Inflation is down and gas is cheaper in Denver, but prices are still high for many things. Here’s why

David Zalubowski/AP
The gasoline pump hangs out the fuel port of a vehicle at a convenience station in southeast Denver on Sunday, Sept. 16, 2007.

Inflation is starting to ease.

Consumer prices in the Denver area were up 4.5 percent in November from the prior year, according to the latest data from the U.S. Bureau of Labor Statistics. That's the smallest annual increase in two years. By comparison, prices in the region rose 6.9 percent annually last November, and in Denver peaked at just over 9 percent in March 2022.

In November, prices actually fell for some things on a shorter time horizon. While most of the declines were minimal, gas prices saw a big drop. , they were down 20 percent from September to November, the BLS data show. Gas prices typically fall in the winter because people aren’t driving as much. But the drop is bigger than usual this year.

At the same time, federal regulators are signaling they may be done raising interest rates because inflation appears to be under control. The central bank started hiking rates more than a year ago in an effort to slow inflation by making it more expensive to borrow money. That brings prices down by cooling demand for goods and services.

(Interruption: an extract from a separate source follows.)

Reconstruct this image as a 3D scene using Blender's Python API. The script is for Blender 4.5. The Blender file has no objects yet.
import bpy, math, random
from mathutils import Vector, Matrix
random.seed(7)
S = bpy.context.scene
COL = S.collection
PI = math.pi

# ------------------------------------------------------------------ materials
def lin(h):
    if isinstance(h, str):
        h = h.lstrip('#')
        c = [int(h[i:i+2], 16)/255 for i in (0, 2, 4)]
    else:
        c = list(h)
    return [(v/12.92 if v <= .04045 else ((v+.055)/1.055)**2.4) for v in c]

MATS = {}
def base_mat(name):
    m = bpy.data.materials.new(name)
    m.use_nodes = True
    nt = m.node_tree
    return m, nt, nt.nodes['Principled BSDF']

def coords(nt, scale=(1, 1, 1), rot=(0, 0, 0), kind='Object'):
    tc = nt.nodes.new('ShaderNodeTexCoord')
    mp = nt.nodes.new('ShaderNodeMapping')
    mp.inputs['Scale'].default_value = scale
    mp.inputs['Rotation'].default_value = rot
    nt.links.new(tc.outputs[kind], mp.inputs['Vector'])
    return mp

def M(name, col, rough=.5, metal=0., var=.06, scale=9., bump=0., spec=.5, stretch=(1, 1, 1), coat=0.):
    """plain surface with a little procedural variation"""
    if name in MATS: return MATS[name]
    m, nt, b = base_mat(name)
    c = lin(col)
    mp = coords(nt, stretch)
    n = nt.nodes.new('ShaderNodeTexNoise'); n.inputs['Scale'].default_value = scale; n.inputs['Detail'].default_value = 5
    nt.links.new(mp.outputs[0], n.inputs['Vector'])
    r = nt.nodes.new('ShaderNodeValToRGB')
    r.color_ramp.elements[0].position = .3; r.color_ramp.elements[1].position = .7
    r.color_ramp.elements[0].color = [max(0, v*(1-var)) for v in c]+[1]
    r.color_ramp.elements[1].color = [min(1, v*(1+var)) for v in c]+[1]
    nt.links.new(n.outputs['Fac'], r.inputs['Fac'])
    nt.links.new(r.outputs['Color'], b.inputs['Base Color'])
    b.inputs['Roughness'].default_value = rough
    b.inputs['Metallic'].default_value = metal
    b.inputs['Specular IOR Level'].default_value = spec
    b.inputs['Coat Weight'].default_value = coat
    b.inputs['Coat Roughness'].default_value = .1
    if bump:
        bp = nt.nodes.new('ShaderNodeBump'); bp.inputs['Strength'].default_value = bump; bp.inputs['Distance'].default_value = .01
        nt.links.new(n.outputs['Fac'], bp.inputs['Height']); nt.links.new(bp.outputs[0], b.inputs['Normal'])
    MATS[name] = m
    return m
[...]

Still, consumers might not feel like things are getting more affordable. Prices are still going up for many things – they’re just not rising as fast as they had been. Things like insurance premiums, home repairs, restaurant meals, and utilities are still far more expensive than they used to be, said Mac Clouse, a professor of finance at DU’s Daniels College of Business.

“It's difficult for consumers to accept that the victory has happened and that inflation is cured and there's no problems going on when they see all of those things … taking a much bigger chunk out of their family budget each month,” Clouse said.

In fact, people aren’t likely to see broad price declines, he said. A big factor in keeping prices up is that businesses started paying higher wages to attract and retain workers, according to Clouse.

“It's not like if the Fed says, ‘OK, inflation is over and all of you workers that took new jobs with higher wages, let's drop those back down to the levels that they were before,’” Clouse said. “We know that's not going to happen. So we've built in higher labor costs into the business model and businesses are passing those higher labor costs onto the consumers.”

Broad-based price declines would actually be a bad sign for the economy. That would only happen if demand for everything fell off a cliff, Clouse said. That means that almost everything from fruits and vegetables to clothing and rent still costs more for Coloradans than they did a year ago. But the pinch should be slightly less painful this holiday season.